§ Stated goal:
Output exactly, and only, the lines from the line containing "defm('wall_warm', (178, 136, 112), .8, vary=.05, scale=3)" through the line containing "defm('wall_dark', (96, 62, 54), .8, vary=.06, scale=3)", both included.

§ Material:
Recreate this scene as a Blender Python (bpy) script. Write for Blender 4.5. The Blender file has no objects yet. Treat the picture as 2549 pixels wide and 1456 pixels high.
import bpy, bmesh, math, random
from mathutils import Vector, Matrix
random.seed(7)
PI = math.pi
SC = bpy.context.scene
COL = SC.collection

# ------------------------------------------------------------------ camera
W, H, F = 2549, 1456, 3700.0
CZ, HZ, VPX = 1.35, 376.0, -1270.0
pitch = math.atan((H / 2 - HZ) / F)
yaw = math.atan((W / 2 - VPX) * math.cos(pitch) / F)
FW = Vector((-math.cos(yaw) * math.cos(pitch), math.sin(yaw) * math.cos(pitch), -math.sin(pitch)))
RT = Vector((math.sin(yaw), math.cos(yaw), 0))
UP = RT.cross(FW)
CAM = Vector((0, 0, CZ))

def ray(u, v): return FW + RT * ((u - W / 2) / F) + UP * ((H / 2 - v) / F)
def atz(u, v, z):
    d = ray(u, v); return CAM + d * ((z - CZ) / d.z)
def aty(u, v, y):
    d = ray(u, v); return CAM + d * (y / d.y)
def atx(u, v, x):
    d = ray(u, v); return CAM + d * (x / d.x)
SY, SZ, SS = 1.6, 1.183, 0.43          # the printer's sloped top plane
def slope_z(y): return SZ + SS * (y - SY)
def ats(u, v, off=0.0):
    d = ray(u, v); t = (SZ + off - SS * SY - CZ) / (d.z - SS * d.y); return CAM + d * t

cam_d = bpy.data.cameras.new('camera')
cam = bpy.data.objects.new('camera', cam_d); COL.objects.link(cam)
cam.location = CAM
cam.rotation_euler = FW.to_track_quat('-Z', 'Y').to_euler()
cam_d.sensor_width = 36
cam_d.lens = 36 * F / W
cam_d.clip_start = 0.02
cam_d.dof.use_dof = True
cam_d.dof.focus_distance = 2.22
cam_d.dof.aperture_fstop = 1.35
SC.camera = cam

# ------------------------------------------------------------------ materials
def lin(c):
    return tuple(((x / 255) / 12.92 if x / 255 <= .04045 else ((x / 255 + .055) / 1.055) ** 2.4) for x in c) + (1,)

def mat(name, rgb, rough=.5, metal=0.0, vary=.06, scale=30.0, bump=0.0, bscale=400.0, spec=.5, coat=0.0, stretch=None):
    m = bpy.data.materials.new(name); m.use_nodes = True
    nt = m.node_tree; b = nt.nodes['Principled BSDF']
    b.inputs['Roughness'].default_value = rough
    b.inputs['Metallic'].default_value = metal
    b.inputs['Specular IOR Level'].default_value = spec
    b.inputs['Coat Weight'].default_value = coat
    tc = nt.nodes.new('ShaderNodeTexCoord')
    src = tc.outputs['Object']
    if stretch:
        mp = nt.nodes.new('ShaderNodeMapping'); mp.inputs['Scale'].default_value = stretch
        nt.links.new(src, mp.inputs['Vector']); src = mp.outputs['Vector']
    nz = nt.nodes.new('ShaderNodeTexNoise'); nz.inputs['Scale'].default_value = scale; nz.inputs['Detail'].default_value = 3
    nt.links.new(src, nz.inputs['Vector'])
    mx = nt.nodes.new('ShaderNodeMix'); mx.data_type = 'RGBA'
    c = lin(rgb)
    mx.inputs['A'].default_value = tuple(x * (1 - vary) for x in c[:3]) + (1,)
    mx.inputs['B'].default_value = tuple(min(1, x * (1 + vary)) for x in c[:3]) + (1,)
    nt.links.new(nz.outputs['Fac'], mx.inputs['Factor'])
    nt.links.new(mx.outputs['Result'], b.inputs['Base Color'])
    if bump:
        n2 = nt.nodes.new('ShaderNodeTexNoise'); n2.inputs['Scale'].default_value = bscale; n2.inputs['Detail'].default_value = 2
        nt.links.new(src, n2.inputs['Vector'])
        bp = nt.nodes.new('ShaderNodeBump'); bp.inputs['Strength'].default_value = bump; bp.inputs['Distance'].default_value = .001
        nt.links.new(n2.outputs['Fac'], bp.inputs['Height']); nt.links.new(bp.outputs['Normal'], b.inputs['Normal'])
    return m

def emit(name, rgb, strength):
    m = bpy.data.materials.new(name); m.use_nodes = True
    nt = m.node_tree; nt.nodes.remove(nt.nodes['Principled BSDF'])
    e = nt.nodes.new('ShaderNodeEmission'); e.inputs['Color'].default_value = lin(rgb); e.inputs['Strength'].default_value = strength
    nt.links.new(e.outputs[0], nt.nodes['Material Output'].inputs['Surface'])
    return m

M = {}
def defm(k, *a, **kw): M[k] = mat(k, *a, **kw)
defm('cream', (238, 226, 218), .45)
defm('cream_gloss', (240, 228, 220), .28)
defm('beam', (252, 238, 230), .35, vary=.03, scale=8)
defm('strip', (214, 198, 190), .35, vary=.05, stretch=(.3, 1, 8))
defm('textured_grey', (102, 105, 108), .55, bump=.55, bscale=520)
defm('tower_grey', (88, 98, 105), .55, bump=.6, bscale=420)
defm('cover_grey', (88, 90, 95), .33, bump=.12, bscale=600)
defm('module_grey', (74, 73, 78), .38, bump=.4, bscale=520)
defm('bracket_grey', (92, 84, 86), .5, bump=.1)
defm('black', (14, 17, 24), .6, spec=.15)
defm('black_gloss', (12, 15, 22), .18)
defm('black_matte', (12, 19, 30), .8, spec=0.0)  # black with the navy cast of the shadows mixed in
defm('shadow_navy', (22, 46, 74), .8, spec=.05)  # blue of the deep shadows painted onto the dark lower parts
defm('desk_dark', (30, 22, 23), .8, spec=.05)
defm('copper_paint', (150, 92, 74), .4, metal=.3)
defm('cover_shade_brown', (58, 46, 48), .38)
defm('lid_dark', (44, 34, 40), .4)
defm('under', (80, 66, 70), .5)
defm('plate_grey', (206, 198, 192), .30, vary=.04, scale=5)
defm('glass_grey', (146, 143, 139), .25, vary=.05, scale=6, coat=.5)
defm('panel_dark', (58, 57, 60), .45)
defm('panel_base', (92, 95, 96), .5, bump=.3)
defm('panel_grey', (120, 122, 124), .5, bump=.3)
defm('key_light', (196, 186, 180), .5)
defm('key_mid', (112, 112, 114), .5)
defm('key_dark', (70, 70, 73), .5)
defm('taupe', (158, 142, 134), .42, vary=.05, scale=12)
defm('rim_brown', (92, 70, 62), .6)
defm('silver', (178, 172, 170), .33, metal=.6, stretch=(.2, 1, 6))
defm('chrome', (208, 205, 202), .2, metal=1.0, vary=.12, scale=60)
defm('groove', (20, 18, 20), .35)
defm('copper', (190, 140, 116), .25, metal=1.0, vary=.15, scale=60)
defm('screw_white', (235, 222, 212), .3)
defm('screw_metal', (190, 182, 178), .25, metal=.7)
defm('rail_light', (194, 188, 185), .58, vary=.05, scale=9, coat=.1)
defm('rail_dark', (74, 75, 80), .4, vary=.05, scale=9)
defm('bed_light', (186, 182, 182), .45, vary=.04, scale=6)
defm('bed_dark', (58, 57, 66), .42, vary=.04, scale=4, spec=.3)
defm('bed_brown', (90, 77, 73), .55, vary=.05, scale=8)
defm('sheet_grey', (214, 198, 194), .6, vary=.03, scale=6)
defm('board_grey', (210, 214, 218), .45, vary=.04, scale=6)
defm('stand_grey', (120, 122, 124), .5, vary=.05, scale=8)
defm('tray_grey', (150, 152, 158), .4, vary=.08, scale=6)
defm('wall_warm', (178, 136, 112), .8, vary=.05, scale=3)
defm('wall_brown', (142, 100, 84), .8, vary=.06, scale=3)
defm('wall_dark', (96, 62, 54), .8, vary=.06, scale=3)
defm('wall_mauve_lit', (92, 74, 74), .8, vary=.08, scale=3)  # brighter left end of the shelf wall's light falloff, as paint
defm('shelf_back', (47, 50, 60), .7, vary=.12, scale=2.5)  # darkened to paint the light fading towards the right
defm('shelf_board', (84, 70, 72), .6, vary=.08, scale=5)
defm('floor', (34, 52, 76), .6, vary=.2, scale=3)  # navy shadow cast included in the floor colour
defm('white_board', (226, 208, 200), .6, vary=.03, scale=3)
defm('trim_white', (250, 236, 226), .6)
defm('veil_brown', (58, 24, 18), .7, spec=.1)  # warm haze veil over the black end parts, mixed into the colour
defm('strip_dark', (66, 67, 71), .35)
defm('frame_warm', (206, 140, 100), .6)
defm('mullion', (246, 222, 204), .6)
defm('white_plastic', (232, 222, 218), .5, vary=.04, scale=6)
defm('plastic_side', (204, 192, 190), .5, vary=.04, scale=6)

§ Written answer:
defm('wall_warm', (178, 136, 112), .8, vary=.05, scale=3)
defm('wall_brown', (142, 100, 84), .8, vary=.06, scale=3)
defm('wall_dark', (96, 62, 54), .8, vary=.06, scale=3)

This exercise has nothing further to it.